# [DIRECTIVE]
Leaving out every picture, retype the lines below from the top through the one that contains "1), .5, .5), root)".

Scripts that build scenes:
....

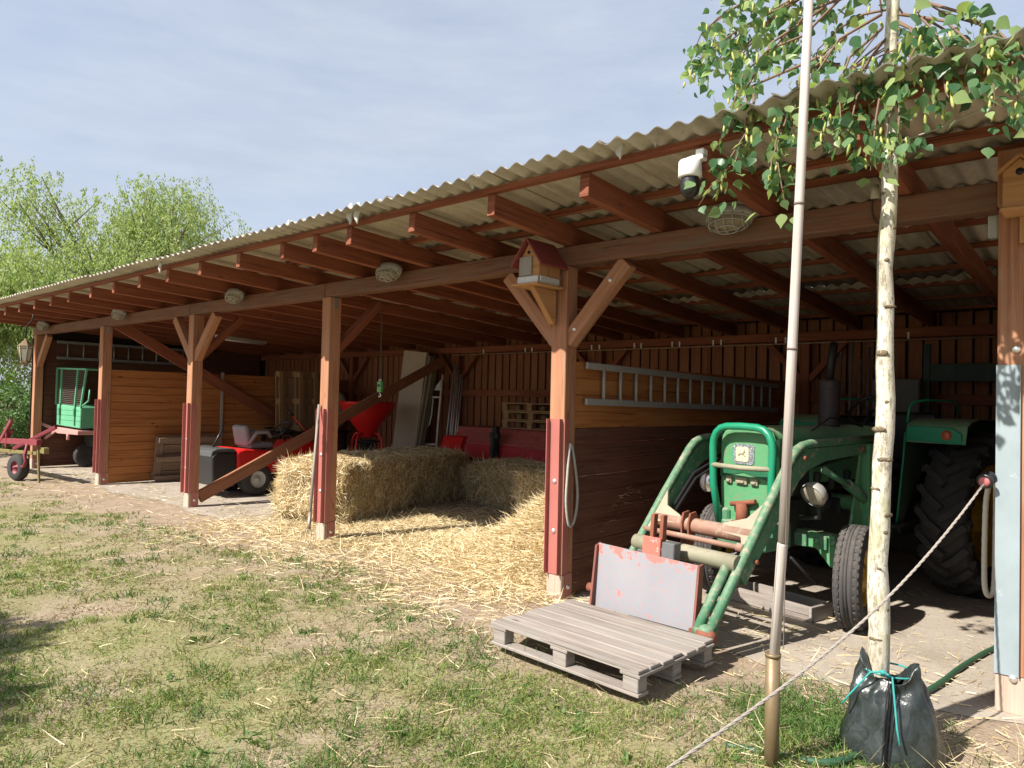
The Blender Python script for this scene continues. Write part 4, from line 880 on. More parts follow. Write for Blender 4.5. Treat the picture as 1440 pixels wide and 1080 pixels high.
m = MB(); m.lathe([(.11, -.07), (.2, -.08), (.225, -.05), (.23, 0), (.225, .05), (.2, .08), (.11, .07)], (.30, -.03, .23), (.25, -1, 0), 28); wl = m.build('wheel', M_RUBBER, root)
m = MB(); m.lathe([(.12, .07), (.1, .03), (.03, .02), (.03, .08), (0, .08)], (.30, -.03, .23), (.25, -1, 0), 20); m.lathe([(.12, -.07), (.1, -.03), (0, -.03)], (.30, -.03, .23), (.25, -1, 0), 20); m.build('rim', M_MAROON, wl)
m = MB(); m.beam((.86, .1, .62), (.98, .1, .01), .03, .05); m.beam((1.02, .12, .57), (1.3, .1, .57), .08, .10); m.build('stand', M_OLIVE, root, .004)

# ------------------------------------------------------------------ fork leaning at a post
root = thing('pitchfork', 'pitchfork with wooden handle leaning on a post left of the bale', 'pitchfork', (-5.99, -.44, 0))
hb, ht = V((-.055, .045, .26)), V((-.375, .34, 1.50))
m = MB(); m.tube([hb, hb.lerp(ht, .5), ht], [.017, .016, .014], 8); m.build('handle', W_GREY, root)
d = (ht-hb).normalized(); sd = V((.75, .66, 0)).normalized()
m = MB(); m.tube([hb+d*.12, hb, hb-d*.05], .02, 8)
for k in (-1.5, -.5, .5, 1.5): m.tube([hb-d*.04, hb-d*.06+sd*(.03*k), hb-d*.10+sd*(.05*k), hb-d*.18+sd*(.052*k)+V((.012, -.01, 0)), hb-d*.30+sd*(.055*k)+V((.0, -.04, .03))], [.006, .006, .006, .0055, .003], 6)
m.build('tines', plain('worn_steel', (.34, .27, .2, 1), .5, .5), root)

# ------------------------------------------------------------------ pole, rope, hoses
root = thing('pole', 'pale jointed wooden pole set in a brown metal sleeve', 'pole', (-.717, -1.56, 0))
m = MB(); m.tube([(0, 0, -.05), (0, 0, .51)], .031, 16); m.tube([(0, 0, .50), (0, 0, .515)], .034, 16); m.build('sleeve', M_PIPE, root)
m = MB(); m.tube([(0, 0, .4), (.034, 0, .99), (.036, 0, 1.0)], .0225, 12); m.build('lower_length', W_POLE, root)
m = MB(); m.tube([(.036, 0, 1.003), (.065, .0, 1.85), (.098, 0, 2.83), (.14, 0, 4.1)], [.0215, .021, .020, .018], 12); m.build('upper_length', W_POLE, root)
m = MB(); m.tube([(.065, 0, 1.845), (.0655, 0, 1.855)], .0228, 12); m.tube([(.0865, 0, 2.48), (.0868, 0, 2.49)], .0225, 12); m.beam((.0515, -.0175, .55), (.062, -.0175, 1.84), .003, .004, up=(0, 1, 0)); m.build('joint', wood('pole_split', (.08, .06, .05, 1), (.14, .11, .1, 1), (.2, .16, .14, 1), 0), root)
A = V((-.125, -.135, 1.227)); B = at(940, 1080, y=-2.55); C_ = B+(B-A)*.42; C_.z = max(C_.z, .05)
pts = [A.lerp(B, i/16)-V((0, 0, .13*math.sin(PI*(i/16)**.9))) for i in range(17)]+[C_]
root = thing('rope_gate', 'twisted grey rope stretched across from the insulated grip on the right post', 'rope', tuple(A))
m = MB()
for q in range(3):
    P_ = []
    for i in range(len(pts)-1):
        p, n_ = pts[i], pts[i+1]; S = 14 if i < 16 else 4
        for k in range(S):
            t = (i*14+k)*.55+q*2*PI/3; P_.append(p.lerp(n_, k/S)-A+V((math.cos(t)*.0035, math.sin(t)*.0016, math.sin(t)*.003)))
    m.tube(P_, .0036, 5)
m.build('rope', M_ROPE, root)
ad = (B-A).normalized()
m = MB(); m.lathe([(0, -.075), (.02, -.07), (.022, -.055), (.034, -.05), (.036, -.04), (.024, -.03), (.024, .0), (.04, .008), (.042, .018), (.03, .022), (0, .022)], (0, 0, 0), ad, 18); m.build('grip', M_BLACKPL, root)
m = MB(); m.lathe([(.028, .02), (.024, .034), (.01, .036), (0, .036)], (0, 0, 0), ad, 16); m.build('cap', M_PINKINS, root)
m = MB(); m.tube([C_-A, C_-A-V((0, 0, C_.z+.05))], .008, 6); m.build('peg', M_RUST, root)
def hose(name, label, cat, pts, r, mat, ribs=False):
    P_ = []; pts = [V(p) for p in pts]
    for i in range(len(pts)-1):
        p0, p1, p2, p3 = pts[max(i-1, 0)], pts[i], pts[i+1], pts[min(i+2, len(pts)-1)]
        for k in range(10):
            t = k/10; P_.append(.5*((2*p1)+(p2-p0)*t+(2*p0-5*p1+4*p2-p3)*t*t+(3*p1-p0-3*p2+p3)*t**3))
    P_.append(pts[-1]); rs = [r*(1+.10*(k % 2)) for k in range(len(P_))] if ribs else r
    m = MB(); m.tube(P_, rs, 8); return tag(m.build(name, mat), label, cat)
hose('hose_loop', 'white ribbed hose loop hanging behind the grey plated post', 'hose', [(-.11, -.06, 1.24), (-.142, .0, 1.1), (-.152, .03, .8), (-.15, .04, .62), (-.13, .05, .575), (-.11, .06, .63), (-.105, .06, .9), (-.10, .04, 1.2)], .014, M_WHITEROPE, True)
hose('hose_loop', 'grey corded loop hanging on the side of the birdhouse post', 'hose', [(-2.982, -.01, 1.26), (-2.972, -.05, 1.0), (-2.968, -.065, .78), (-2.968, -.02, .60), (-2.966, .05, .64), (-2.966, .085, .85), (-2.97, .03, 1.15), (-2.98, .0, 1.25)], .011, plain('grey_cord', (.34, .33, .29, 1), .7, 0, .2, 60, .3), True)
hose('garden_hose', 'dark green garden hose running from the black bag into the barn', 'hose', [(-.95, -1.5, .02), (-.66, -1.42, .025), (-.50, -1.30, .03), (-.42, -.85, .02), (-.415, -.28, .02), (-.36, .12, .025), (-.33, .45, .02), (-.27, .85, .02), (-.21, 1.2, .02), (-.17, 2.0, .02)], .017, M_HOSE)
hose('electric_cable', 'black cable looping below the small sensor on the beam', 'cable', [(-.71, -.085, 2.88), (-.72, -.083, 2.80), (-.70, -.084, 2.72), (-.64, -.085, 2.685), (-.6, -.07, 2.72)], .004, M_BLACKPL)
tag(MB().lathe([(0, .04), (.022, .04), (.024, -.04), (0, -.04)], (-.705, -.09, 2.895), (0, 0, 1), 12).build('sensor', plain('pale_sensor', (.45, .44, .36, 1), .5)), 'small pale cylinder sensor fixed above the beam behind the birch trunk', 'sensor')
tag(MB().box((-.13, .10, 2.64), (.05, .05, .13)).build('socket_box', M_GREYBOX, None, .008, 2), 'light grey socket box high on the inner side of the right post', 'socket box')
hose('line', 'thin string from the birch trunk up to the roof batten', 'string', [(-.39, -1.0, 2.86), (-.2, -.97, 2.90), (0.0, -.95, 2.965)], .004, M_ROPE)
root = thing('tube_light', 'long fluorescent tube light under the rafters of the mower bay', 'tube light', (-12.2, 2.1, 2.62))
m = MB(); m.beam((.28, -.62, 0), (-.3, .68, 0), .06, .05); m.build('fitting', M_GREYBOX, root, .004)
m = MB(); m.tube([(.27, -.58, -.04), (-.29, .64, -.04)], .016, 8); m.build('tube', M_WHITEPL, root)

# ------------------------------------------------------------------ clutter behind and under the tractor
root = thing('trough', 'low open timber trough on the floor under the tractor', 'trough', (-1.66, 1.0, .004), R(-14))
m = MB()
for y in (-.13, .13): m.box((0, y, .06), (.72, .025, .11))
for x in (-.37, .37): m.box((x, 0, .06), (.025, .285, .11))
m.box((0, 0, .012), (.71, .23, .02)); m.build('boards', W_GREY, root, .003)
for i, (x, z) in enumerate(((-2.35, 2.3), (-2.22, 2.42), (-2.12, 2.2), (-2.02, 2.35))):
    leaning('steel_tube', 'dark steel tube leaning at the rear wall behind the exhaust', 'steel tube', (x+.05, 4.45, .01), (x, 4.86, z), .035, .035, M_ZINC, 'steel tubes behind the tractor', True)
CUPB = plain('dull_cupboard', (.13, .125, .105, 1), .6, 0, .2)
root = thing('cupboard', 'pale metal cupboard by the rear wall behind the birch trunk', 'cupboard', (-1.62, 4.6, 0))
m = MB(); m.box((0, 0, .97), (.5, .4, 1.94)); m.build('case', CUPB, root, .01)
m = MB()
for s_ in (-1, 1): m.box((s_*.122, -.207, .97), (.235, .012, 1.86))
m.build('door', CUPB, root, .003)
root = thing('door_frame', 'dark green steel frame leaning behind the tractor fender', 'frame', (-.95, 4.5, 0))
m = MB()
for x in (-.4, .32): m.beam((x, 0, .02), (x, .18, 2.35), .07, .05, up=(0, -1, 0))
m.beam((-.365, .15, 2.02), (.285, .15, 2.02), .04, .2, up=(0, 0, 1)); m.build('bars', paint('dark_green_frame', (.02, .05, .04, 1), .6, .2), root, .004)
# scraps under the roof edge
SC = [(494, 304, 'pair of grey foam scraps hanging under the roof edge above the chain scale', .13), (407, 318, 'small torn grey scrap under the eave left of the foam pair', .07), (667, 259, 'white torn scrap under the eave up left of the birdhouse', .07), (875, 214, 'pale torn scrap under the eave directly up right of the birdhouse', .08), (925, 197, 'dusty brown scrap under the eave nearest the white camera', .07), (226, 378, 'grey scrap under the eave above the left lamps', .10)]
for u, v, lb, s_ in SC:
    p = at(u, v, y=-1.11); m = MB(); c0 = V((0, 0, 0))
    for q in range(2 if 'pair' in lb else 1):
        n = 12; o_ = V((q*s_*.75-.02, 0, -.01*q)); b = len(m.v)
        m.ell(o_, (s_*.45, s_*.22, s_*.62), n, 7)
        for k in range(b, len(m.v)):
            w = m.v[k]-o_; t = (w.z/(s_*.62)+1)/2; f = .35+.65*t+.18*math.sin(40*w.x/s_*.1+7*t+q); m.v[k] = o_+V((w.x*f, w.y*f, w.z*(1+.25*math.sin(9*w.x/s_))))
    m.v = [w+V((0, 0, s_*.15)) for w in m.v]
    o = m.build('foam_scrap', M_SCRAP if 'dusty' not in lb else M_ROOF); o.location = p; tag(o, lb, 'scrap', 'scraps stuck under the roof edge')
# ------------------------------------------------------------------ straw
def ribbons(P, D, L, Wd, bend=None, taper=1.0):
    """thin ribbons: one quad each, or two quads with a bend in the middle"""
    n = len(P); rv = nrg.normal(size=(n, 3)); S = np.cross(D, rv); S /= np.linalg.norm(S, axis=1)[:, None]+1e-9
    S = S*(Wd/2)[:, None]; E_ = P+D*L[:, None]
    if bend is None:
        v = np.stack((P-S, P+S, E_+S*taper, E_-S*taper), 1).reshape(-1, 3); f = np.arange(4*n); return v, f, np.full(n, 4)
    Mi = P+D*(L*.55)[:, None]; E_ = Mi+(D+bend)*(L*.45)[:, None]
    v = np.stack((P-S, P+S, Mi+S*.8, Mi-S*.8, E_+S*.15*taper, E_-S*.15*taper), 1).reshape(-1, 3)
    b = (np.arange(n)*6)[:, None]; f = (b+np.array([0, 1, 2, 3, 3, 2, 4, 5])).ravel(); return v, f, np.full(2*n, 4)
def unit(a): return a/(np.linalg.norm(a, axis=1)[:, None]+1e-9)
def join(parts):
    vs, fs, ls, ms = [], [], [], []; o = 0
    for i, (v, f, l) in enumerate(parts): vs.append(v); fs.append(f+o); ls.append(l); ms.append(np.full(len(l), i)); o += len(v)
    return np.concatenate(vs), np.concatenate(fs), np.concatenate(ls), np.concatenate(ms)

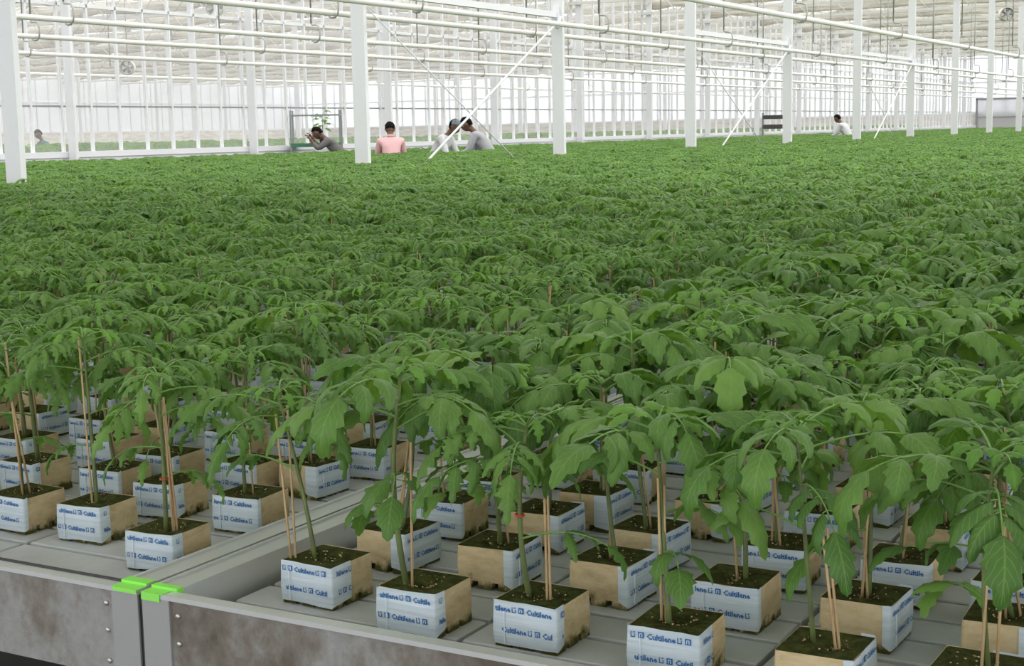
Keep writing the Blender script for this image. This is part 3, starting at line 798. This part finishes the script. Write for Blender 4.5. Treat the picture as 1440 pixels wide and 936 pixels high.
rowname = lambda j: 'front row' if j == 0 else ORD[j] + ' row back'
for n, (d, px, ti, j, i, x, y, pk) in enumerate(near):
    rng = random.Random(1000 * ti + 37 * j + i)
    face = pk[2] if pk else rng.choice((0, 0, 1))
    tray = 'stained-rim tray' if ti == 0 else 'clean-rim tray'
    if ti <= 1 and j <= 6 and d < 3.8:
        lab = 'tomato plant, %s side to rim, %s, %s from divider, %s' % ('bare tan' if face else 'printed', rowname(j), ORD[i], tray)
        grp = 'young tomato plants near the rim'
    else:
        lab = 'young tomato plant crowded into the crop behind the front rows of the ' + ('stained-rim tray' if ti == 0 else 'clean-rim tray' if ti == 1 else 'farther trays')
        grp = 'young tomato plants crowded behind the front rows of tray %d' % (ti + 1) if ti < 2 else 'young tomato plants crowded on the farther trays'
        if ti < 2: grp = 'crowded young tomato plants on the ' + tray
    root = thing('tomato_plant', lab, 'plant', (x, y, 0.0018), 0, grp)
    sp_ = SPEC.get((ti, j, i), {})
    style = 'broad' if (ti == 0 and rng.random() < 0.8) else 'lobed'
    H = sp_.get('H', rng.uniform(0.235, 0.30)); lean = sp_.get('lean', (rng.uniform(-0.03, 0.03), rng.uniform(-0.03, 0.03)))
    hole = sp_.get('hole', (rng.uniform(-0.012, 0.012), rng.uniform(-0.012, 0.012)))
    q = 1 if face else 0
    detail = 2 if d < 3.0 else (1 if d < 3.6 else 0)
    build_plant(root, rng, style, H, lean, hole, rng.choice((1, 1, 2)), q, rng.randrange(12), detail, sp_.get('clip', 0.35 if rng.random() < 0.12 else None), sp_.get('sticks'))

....

# [EXERCISE RESULT]
The Blender Python script for this scene continues. Write part 4, from line 880 on. More parts follow. Write for Blender 4.5. Treat the picture as 1440 pixels wide and 1080 pixels high.
m = MB(); m.lathe([(.11, -.07), (.2, -.08), (.225, -.05), (.23, 0), (.225, .05), (.2, .08), (.11, .07)], (.30, -.03, .23), (.25, -1, 0), 28); wl = m.build('wheel', M_RUBBER, root)
m = MB(); m.lathe([(.12, .07), (.1, .03), (.03, .02), (.03, .08), (0, .08)], (.30, -.03, .23), (.25, -1, 0), 20); m.lathe([(.12, -.07), (.1, -.03), (0, -.03)], (.30, -.03, .23), (.25, -1, 0), 20); m.build('rim', M_MAROON, wl)
m = MB(); m.beam((.86, .1, .62), (.98, .1, .01), .03, .05); m.beam((1.02, .12, .57), (1.3, .1, .57), .08, .10); m.build('stand', M_OLIVE, root, .004)

# ------------------------------------------------------------------ fork leaning at a post
root = thing('pitchfork', 'pitchfork with wooden handle leaning on a post left of the bale', 'pitchfork', (-5.99, -.44, 0))
hb, ht = V((-.055, .045, .26)), V((-.375, .34, 1.50))
m = MB(); m.tube([hb, hb.lerp(ht, .5), ht], [.017, .016, .014], 8); m.build('handle', W_GREY, root)
d = (ht-hb).normalized(); sd = V((.75, .66, 0)).normalized()
m = MB(); m.tube([hb+d*.12, hb, hb-d*.05], .02, 8)
for k in (-1.5, -.5, .5, 1.5): m.tube([hb-d*.04, hb-d*.06+sd*(.03*k), hb-d*.10+sd*(.05*k), hb-d*.18+sd*(.052*k)+V((.012, -.01, 0)), hb-d*.30+sd*(.055*k)+V((.0, -.04, .03))], [.006, .006, .006, .0055, .003], 6)
m.build('tines', plain('worn_steel', (.34, .27, .2, 1), .5, .5), root)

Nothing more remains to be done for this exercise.